Inflation is low because people are cutting down on real expenditure in order to pay the interest on their inflated (yes thats an intentional pun) house prices. Oh and fixed incomes have fallen with ocr cuts. High indebtness is reaching saturation so low ocr will do nothing to spur "real" economic growth
Sorry, how have fixed incomes decreased with OCR cuts? Are you talking in real terms, or nominal?
I'll give you a quick low down on the CPI - it represents items that are consumed. More importantly in this case, it includes all housing costs, bar the cost of purchasing second hand houses. There is a simple reason for this, the products consumed to make this house have already been factored into a previous CPI measure. Additionally, there is no consumption associated with the purchase of a second hand house, hence it would be counter-intuitive to include it in a consumption index. Its the same reason we don't include speculative bullion in the CPI, along with some paradoxes that might occur if basing overnight rates on the nominal value of long term assets.
Stephen... what you describe will certainly impact superannuation funds worldwide. We all know that wen its time to retire the money wont be there. Low yeilds are a disaster in the making for pensions. So lets borrow our way to retirement. Ha most people have no idea wots gunna hit them.
Do you think jk knows whats gunna hit us? Hes a smart guy. So wots he doing with his own cash? I bet u its being moved out of nz in anticipation of a currency collapse. Hes a master at this. Its in the interest of his mates that this sham goes on. Plenty of yen and usd to buy yet before they are derisked eh
I have been asking why inflation has not been higher given QE and this leading to higher prices with "too much money chasing too few goods". There is an interesting theory proposed in the "Seventh Sense" that QE exacerbated the problem in that the money did not go to consumers who would have spent it and grown economic activity from the multiplier but to the wealthy who dont spend it but save it.
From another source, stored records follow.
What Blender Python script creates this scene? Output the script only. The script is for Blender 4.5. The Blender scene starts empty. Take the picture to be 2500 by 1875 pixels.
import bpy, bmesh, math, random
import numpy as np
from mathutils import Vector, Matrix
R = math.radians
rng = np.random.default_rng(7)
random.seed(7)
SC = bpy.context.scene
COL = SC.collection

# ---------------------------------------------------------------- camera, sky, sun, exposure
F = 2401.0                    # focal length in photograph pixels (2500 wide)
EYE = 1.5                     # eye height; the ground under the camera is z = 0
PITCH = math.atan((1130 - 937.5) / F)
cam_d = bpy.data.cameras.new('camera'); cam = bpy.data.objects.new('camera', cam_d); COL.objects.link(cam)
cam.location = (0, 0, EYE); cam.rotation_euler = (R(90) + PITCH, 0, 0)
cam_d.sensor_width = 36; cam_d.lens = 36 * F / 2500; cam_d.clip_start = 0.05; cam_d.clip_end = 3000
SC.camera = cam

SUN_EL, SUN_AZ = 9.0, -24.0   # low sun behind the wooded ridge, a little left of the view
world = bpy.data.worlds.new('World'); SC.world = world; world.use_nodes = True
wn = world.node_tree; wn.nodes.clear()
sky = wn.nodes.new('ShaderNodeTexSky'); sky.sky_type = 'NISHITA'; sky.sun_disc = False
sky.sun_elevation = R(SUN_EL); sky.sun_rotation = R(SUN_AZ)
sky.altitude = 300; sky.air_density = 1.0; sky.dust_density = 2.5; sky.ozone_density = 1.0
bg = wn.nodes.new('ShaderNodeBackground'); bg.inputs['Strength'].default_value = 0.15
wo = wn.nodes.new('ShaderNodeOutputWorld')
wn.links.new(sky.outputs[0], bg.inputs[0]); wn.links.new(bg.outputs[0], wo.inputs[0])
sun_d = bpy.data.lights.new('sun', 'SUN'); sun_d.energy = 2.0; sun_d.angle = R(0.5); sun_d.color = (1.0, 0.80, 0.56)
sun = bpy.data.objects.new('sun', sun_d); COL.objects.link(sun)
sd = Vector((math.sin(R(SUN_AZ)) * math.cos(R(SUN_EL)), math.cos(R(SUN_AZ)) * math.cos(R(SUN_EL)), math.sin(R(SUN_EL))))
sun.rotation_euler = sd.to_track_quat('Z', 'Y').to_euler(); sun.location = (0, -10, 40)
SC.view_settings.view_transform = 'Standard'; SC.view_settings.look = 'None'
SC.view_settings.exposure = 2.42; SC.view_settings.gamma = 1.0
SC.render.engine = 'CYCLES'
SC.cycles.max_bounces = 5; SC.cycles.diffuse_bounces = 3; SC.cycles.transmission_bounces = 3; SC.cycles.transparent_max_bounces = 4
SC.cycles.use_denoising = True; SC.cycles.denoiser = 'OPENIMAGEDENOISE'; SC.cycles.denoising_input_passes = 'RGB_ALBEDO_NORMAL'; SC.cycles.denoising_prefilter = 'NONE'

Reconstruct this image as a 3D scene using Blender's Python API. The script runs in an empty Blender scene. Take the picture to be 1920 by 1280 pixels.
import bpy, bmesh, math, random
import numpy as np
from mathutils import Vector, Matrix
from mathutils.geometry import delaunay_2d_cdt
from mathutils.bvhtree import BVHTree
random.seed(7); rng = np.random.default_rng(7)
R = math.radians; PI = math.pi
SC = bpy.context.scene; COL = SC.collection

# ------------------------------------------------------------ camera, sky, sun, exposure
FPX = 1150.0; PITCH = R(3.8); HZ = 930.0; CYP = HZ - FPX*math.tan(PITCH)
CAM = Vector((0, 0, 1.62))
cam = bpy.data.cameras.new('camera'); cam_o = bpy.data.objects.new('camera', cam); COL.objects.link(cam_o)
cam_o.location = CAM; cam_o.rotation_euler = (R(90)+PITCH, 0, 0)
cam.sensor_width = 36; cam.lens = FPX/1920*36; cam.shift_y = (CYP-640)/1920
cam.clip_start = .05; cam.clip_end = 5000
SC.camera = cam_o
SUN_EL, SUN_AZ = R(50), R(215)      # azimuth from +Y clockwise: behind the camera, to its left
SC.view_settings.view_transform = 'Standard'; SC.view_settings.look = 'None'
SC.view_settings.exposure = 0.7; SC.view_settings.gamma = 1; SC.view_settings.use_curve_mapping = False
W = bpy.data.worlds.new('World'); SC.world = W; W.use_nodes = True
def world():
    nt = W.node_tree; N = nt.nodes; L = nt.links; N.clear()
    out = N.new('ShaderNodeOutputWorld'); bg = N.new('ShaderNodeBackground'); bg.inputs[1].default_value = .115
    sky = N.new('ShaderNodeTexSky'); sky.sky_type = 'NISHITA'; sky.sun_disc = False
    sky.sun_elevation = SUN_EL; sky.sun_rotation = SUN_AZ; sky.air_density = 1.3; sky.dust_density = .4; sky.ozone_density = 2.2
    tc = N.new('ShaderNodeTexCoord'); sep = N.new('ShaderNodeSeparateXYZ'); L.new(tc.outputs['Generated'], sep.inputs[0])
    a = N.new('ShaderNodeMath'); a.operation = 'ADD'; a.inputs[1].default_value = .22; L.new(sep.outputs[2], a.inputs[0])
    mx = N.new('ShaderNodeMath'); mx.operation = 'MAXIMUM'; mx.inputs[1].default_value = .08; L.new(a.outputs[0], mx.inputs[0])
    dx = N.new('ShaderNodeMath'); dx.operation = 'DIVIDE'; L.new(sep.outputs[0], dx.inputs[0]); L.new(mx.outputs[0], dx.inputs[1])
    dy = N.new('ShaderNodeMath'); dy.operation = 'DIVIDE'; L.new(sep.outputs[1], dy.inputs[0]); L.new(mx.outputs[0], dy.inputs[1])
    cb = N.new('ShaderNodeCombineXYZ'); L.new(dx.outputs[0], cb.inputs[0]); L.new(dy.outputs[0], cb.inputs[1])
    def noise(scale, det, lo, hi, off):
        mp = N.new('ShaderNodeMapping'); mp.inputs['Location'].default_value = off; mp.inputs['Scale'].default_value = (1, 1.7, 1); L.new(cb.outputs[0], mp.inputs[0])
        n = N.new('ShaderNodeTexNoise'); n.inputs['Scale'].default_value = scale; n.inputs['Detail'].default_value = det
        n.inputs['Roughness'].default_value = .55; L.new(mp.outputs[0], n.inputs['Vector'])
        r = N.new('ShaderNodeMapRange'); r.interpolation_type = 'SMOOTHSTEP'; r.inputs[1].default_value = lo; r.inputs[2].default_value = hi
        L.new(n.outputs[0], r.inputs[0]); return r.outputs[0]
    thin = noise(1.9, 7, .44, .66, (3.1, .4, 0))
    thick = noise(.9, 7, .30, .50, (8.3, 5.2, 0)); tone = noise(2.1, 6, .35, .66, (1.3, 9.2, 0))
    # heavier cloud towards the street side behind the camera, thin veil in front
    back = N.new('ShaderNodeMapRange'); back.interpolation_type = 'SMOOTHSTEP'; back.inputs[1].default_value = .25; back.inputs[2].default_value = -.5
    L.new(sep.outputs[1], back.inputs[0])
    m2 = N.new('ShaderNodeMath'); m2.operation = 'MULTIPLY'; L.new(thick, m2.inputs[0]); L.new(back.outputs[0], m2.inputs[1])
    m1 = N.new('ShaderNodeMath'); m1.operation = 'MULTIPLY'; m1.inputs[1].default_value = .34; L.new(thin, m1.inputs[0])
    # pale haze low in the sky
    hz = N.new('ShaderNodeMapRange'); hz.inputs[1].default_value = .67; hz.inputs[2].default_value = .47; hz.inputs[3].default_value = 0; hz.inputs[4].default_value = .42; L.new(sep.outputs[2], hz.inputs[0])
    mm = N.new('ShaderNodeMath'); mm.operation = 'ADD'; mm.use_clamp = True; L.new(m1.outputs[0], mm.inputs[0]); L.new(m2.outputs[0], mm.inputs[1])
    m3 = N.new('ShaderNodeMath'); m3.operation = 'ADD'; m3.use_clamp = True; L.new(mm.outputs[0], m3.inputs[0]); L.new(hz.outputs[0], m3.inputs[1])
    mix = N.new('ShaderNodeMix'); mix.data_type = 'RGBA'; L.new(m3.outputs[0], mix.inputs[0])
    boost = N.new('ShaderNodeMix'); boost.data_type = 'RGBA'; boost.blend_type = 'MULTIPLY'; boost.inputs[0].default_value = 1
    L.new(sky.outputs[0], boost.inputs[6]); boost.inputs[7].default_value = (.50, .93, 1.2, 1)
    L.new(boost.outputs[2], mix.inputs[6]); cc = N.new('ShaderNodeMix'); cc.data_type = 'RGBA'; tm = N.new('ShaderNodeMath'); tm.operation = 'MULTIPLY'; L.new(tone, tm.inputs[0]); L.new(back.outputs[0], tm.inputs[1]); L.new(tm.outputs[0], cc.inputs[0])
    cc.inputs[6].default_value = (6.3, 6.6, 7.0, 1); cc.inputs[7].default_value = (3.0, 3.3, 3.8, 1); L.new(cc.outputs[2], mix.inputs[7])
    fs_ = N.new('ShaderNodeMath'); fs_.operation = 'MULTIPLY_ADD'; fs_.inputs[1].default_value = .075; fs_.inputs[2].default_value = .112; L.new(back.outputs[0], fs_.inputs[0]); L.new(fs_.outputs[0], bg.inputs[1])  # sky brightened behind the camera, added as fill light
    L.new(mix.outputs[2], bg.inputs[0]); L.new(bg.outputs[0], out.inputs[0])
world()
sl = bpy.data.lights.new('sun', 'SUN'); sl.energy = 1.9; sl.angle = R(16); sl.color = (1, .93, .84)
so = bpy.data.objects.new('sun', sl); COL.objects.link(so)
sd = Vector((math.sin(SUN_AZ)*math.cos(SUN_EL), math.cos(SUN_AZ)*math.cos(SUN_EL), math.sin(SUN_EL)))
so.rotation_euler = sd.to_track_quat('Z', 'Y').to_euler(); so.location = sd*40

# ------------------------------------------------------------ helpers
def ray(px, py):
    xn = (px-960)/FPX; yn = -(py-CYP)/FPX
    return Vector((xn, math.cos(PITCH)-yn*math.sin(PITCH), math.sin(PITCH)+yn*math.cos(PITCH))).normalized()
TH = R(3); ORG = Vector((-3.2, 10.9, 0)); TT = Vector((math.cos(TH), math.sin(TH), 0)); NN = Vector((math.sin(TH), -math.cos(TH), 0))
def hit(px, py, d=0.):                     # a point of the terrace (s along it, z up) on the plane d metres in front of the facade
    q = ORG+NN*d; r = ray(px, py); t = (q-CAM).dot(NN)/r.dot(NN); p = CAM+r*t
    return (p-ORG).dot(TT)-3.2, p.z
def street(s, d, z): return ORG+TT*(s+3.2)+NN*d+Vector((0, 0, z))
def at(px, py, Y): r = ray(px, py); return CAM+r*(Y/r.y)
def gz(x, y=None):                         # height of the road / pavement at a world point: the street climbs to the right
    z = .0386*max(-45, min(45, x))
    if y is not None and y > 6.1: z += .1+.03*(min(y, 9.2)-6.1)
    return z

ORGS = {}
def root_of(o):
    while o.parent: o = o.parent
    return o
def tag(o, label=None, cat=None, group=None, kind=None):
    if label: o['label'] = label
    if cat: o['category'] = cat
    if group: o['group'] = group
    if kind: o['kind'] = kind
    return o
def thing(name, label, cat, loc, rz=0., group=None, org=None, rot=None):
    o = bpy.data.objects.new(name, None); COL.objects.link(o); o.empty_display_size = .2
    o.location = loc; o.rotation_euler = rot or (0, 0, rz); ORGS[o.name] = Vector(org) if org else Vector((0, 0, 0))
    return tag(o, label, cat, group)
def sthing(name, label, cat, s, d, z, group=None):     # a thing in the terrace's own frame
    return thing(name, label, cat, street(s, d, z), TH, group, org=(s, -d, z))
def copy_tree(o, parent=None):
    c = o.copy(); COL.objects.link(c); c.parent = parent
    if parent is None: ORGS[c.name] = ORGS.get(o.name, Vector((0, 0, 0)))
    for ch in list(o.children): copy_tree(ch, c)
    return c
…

Money also went into increasing productive capacity. On the supply side investment and orders moved to countries with lower wage rates so supply continued to match demand, hence not the expected price rises and the continuing malaise of westerners feeling the working mans blues caused by minimal wage rises etc. Worth a read
Steve Keens modeling predicts that if private debt grows much faster than GDP there will be a crisis. A high level of private debt also leads to a fall in the income of workers, and that's independent of whether the workers have mortgage debts or other debts. Quite interesting that there a transmission mechanism which sucks money from workers to the finance sector which is independent of whether the workers themselves hold debt.
Reserve Bank governor took a chance reducing interest rates several times and look at the results with still increasing NZ dollar, increasing house prices and creating problems with deflationary wages. Better to subsidise the farming industries in the interim whilst there is plenty of cheap money around.